■ DATA PROVIDED ■
_ _ _

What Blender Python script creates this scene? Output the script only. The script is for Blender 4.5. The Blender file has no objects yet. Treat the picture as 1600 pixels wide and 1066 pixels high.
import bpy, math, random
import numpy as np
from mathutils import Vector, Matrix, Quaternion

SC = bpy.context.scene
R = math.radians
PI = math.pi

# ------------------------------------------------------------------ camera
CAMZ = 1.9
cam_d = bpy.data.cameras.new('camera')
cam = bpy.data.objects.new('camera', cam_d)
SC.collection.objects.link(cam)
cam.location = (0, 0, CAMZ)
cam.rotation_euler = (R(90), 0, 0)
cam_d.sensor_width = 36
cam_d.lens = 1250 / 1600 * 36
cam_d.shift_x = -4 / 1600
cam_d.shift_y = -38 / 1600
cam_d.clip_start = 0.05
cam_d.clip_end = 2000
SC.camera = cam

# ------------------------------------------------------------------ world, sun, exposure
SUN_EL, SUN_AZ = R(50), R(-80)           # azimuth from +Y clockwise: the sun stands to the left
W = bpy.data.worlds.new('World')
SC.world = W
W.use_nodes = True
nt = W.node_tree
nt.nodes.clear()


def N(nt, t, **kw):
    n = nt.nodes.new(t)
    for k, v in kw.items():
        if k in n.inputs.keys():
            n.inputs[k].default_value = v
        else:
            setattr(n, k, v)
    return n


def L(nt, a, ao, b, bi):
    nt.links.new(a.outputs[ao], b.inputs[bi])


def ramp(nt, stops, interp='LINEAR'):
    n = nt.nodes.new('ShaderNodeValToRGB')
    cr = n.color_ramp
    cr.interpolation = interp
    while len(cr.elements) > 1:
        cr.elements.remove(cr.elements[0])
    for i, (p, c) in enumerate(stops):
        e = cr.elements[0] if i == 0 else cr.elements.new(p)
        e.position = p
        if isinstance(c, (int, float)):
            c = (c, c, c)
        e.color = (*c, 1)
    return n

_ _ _

■ SET EXERCISE ■
Transcribe all of the material exactly. Omit nothing.

■ CORRECT RESULT ■
What Blender Python script creates this scene? Output the script only. The script is for Blender 4.5. The Blender file has no objects yet. Treat the picture as 1600 pixels wide and 1066 pixels high.
import bpy, math, random
import numpy as np
from mathutils import Vector, Matrix, Quaternion

SC = bpy.context.scene
R = math.radians
PI = math.pi

# ------------------------------------------------------------------ camera
CAMZ = 1.9
cam_d = bpy.data.cameras.new('camera')
cam = bpy.data.objects.new('camera', cam_d)
SC.collection.objects.link(cam)
cam.location = (0, 0, CAMZ)
cam.rotation_euler = (R(90), 0, 0)
cam_d.sensor_width = 36
cam_d.lens = 1250 / 1600 * 36
cam_d.shift_x = -4 / 1600
cam_d.shift_y = -38 / 1600
cam_d.clip_start = 0.05
cam_d.clip_end = 2000
SC.camera = cam

# ------------------------------------------------------------------ world, sun, exposure
SUN_EL, SUN_AZ = R(50), R(-80)           # azimuth from +Y clockwise: the sun stands to the left
W = bpy.data.worlds.new('World')
SC.world = W
W.use_nodes = True
nt = W.node_tree
nt.nodes.clear()


def N(nt, t, **kw):
    n = nt.nodes.new(t)
    for k, v in kw.items():
        if k in n.inputs.keys():
            n.inputs[k].default_value = v
        else:
            setattr(n, k, v)
    return n


def L(nt, a, ao, b, bi):
    nt.links.new(a.outputs[ao], b.inputs[bi])


def ramp(nt, stops, interp='LINEAR'):
    n = nt.nodes.new('ShaderNodeValToRGB')
    cr = n.color_ramp
    cr.interpolation = interp
    while len(cr.elements) > 1:
        cr.elements.remove(cr.elements[0])
    for i, (p, c) in enumerate(stops):
        e = cr.elements[0] if i == 0 else cr.elements.new(p)
        e.position = p
        if isinstance(c, (int, float)):
            c = (c, c, c)
        e.color = (*c, 1)
    return n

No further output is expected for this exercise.